Anthony Giddens menyebut tindakan seperti ini sebagai bagian dari reflexive project of the self—bagaimana seseorang membentuk identitasnya dengan merangkul masa lalu, menyusun narasi tentang siapa dirinya dan dari mana ia berasal. Di hadapan dunia, Prabowo tidak hanya tampil sebagai presiden, tetapi sebagai anak dari seorang ibu yang membesarkannya dalam pengasingan, dalam keheningan, dan dalam cinta yang tak tercatat di buku sejarah.
Penutup: Cinta yang Ditanam dalam Diplomasi
Apa yang bisa lebih manusiawi dari seorang anak yang mengenang ibunya dalam bentuk bunga? Dan apa yang lebih dalam dari cinta yang dibungkus dalam diplomasi?
Kita sering membicarakan bangsa dalam angka dan strategi. Tapi sesungguhnya, seperti yang diingatkan oleh sosiologi emosi kontemporer, bangsa juga dibentuk dari ikatan personal, dari ingatan kolektif, dan dari tindakan-tindakan kecil yang membawa cinta ke dalam ruang kenegaraan.
Dora Sigar wafat pada 22 Desember 2008, di Singapura—negeri yang dulu menyambut keluarganya sebagai pelarian, dan kini menyambut nama ibunya dalam bentuk anggrek kenegaraan. Di makamnya, Prabowo menyematkan kalimat sederhana: Ibu yang paling setia
Kini, di tengah hiruk-pikuk peran kenegaraan, Prabowo memilih momen yang paling manusiawi: mengenang ibunya dengan bunga. Di dalam Paraphalanthe Dora Sigar Soemitro, kita tidak hanya melihat cinta seorang anak, tetapi juga rangkuman dari seluruh kisah diaspora, eksil, dan upaya untuk tetap menjadi bagian dari Indonesia meski dari kejauhan.

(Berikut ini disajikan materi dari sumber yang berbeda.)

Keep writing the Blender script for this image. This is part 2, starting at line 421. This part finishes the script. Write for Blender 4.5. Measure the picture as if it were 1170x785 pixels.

Anggrek itu mekar dalam diplomasi, tetapi akarnya tumbuh dari ingatan seorang ibu yang tak pernah ingin anak-anaknya melupakan tanah air. Dan mungkin, di setiap keheningan Prabowo, di situlah suara Dora Sigar paling kuat terdengar.
Anggrek itu adalah cinta. Ia adalah Dora. Ia adalah eksil yang berakar. Dan kini, ia mekar di tempat yang dahulu menjadi pengasingan—tapi kini, menjadi panggung penghormatan.